Ramblings and thoughts from September 16, 1994

Ramblings from September 16, 1994

I've just been re-reading Orson Scott Card, in particular, his novels Ender's Game, and Speaker for the Dead, and his short story, The Originist (available in Foundation's Friends ed. by Martin Greenberg, or in Flux, an anthology of Card stories). They've been provoking/reminding me of many thoughts I have had about community and identity etc.

I think that I must have gotten a lot of my thinking in this area from Card, although I didn't realize til this last re-reading. But in Speaker for the Dead, one of Card's characters tells another "Every person is defined by the communities she belongs to and the ones she doesn't belong to. I am this and this and this, but definitely not that and that and that. All your definitions are negative. I could make an infinite list of the things you are not. But a person who really believes she doesn't belong to any community at all invariably kills herself either by killing her body or by giving up her identity and going mad." This rings really true to me. There is almost no way to define oneself without resorting to specifying which communities you belong to. I am a male, human, physicist, TEP alum, member of my family, etc etc. One can make other definitions (such as classifying oneself as romantic or artistic or whatever), but I think that they all boil down to including oneself as part of a group of people with those characteristics. Perhaps I oversimplify. This was the basis for a paper I wrote for one of my philosophy classes. It's a bit wordy and high-flown, but that's always what philosophy profs want. Although I think I don't quite agree with everything I put in there at the time, there are a lot of points I still like.

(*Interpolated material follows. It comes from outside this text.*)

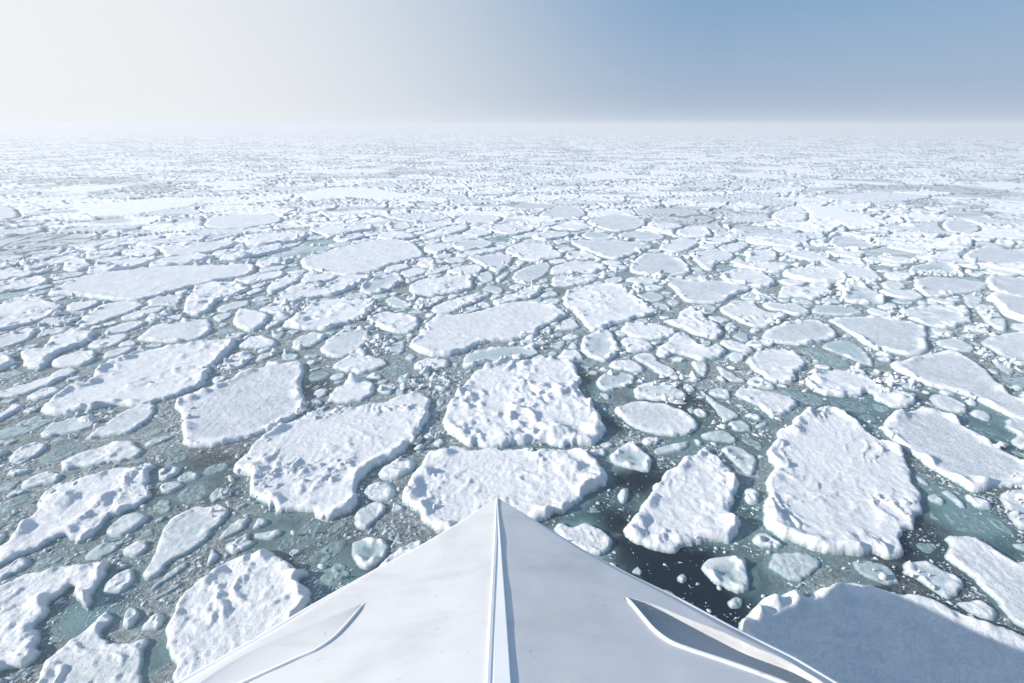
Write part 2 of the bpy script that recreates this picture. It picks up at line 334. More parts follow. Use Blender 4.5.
fl('', 'swirled slushy floe between the scrolled floe and the shaded floe', 'slush', .9, '765,565 775,552 800,551 820,558 823,568 810,578 797,582 778,575')
fl('', 'low slushy floe between the swirled floe and the bluish waxy floe', 'slush', .7, '850,562 865,558 885,563 897,573 900,585 880,584 862,575')
fl('', 'tiny chunk in the dark water nearest the starboard rail', 'lump', .8, '630,572 637,564 645,571 641,576')
fl('', 'small half-sunk chunk in the dark lead, before the ring-shaped cluster', 'lump', .7, '675,575 683,571 690,578 684,584 676,581')
fl('', 'pale drowned chunk touching the starboard edge of the bow', 'slush', .7, '655,588 668,587 679,595 674,600 663,594')
fl('', 'small ragged chunk in black water between the bow and pear-shaped floes', 'lump', .9, '616,497 620,488 630,487 629,500 622,504')
fl('', 'long ramp-like floe in front of the slanted grey-white plate', 'lump', 1.3, '274,299 287,292 320,287 340,277 362,274 372,276 360,284 335,294 310,298 290,303 275,303')
fl('', 'crescent-rimmed oval floe beside the dark gap below the slanted plate', 'ring', 1.1, '359,289 370,280 395,274 404,279 397,286 375,294 362,292')
fl('', 'tilted block with a steep blue face below the slanted plate', 'block', 1.4, '266,289 272,282 290,275 301,274 300,280 285,287 271,294')
fl('teal-bellied floe', 'lumpy floe with a teal pool on its near side', 'lump', 1.3, '282,325 292,316 310,305 330,299 355,299 374,299 372,308 365,317 342,324 327,329 305,329')
fl('', 'jagged little snow heap beside the broad low floe', 'block', 1.7, '234,324 237,310 252,309 270,315 263,325 250,331')
fl('', 'rounded snow-heaped floe with teal foot beside the long flat floe', 'block', 1.3, '369,319 380,312 397,312 417,316 419,325 410,332 392,332 375,326')
fl('', 'small rubbly floe beyond the rounded snow-heaped floe', 'lump', .9, '385,300 395,296 412,304 410,308 392,307')
fl('', 'smooth oval floe in front of the teal-bellied floe', 'flat', 1.0, '291,346 297,337 315,332 327,335 320,342 300,350')
fl('', 'dirty rubble floe with dark streaks near the teal-bellied floe', 'slush', 1.2, '320,347 340,330 360,329 370,332 365,345 350,355 330,356')
fl('', 'bumpy tapered floe behind the mushroom floe', 'block', 1.2, '332,367 345,357 365,346 370,355 387,360 385,366 365,373 352,372')
fl('mushroom floe', 'round floe with a snow knob on its back, above the huge creased floe', 'block', 1.4, '327,400 332,390 345,382 355,375 370,380 376,387 372,395 355,402 335,402')
fl('', 'egg-sized grey floe in the lead near the jagged little heap', 'flat', .8, '271,333 280,327 286,332 280,339 272,337')
fl('', 'narrow smooth floe touching the far rim of the grey pan floe', 'flat', .9, '255,360 260,354 280,350 282,352 267,359 257,362')
fl('', 'little flat floe beside the narrow smooth one above the grey pan', 'flat', .8, '280,356 285,351 300,354 297,359 285,360')
fl('', 'angular slab standing by the near end of the long flat floe', 'flat', .8, '384,347 405,340 404,352 392,355')
fl('', 'slim slab beside the angular slab near the long flat floe', 'flat', .8, '377,344 387,337 392,340 382,347')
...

Another interesting idea is brought forth in Card's story, the Originist. I just read the section where one of the chars says "I know that my theories of community formation are true. That the vigor of a community depends on the allegiance of its members, and the allegiance can be created and enhanced by the dissemination of epic stories." Wow. what more needs to be said. One of the coolest things about TEP, and I think one of the things that makes it so stable is the oral history. The upperclassmen sitting around, flaming, saying, "Do you remember the time that...", and the underclassmen remember the stories. they may not remember the names of the people involved, but they remember that TEPs did this once. I know I certainly remember a great number of such stories, not even including the ones I was involved with (some of which are documented in one of my other pages.). But it's the story-telling, as well as the creation of stories, that is one of the things that keeps TEP as vital as it has been. Or maybe I'm just stretching too far in support of my point.

I think one of the other key aspects about communities which Card doesn't refer to directly but shows through his stories, is the inability for them to exist without some sort of investment by the members in the community. The members have to care about the community or it just falls apart or they can not be considered members. This is also touched on in that philosophy paper where I use the term bestowal to refer to such an investment because that is the term the professor used. but it all remains the same concept. It's one of the reasons I suppose I don't feel like I am at home yet here at CERN. I haven't made any significant investment into any of the communities here, from the physics community which I don't feel qualified to join, to the other grad students, to other activities/clubs etc. So I feel like, and am, just a transient here, waiting for my year to be over to return to more familiar stomping grounds and communities.